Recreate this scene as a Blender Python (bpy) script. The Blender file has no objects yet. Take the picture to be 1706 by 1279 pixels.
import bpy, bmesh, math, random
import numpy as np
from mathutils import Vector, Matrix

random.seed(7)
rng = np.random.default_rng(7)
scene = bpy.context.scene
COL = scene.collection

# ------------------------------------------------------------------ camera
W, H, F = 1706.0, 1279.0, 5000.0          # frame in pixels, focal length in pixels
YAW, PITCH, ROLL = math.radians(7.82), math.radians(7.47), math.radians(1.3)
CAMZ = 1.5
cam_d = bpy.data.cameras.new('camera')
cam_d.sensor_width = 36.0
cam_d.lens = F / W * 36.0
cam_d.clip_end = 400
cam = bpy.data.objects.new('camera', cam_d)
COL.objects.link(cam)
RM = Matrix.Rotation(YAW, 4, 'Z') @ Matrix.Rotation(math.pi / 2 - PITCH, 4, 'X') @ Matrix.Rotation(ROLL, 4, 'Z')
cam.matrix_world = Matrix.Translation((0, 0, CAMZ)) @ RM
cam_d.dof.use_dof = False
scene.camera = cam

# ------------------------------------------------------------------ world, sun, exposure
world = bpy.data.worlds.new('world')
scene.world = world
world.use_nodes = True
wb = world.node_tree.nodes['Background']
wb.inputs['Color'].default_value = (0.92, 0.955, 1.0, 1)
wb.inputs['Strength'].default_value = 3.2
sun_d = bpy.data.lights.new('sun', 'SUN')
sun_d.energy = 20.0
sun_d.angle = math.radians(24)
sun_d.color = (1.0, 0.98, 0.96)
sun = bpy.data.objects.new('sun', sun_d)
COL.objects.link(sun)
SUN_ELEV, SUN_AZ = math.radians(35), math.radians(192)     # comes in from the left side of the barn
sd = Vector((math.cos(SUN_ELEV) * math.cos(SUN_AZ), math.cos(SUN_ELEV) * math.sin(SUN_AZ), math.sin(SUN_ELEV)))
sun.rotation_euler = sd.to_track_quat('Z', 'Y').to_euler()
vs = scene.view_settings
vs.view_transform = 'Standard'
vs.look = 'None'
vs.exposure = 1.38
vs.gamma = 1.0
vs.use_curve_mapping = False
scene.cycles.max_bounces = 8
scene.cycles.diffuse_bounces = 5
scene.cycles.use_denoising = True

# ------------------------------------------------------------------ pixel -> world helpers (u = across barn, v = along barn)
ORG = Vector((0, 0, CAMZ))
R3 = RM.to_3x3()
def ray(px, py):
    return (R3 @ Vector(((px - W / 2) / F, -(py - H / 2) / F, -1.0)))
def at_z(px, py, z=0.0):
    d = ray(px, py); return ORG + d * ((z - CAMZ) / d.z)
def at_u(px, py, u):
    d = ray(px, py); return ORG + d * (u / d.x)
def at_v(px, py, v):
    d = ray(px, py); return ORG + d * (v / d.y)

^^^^

Prompt:
Write out exactly, please, the lines beginning at the start of the material and ending with the line that holds "COL = scene.collection", both included.

Exercise response:
Recreate this scene as a Blender Python (bpy) script. The Blender file has no objects yet. Take the picture to be 1706 by 1279 pixels.
import bpy, bmesh, math, random
import numpy as np
from mathutils import Vector, Matrix

random.seed(7)
rng = np.random.default_rng(7)
scene = bpy.context.scene
COL = scene.collection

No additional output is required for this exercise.